Wednesday, 1 February 2012 | By Debra Templar

Ensure your “quit list” is acted on as fast as possible to make way for your new stock arrivals.

 

Set a goal as to when you want all quit stock cleared.

 

Make sure the markdown is enticing enough (no one is going to accept 20% on something they don’t want anyway) so make sure you’ve discounted by 35%-50% off, or more, depending on how desperate you are to move the goods.

 

Try not to lose money when you take markdowns. And clearly mark the “sales” area with signs.

 

To avoid upsetting the ACCC, ensure that “post-Christmas” specials are on sale for two weeks.

 

It isn’t unusual to find that some goods haven’t sold because of where they are placed. Moving goods around has, on occasion, made a slow seller into a good, if not great, seller.

 

In retail stores, different things sell better at different times in different places.

 

Some spots are dead for some items at a particular time; the same spot may be a hot spot for others at another time.

 

Because the layouts of stores differ, what is a hot spot for one store may not be a hot spot for another.

 

Hence, rearranging merchandise may lessen the number of things that need to be put on sale.

 

Another plus factor for moving items around is that handling items bring to mind goods that, because they have been in one place for such a long time, have become part of the fixtures.

 

One aspect of having leftovers is that they are treated like leftovers.
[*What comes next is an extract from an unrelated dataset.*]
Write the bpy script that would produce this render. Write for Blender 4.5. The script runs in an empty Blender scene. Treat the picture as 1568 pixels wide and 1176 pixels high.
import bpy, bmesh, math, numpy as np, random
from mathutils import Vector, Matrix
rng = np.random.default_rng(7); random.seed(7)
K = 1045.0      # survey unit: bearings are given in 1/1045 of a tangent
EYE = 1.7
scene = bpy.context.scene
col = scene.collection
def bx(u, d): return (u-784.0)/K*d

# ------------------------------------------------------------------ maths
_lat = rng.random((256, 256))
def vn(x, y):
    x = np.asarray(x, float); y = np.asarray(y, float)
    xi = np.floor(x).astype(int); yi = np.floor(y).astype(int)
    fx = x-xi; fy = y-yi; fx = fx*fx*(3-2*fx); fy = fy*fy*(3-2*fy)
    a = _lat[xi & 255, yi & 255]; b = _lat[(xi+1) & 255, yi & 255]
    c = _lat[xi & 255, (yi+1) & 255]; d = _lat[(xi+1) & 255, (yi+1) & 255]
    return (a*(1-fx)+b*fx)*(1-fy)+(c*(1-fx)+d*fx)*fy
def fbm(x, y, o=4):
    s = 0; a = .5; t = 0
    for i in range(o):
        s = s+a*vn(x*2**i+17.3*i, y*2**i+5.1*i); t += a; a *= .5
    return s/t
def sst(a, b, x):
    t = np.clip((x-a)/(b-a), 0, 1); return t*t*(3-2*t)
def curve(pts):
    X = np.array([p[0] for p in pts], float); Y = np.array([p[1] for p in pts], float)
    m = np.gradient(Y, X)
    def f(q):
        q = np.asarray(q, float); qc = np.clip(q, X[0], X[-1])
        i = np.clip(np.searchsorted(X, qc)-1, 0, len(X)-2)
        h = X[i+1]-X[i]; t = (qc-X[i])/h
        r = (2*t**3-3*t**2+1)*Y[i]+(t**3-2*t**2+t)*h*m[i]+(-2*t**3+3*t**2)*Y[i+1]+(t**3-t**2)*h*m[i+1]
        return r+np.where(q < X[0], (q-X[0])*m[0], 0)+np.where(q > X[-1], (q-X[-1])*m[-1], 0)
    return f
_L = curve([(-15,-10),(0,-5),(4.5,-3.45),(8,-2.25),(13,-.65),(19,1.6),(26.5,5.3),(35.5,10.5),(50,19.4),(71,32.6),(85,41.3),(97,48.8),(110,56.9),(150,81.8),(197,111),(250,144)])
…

It doesn’t take more than a few minutes to find a store’s leftover area.

 

This melange of items is not a way of showing off the items to their best advantage – something every store owes to the goods they buy.

 

Grouping items from various suppliers or lines can be by design, colour, use, shape, price, material, or a combination of any two themes.

 

Pulling things into groups separated by space makes each group important.

 

Grouping is best when there are groups of five items rather than having one group of 40 items or 40 individual items.

 

As items are sold out of a group, the group can be reorganised.

 

When the merchandise is in one big group, nothing is important because customers’ eyes get lost in the multitude of variety.

 

Trying to give each item its individual space also means that because all are important, no one is more important than the others.

 

Making groups with a common theme abates the leftover look.

 

Try these and watch your stock move!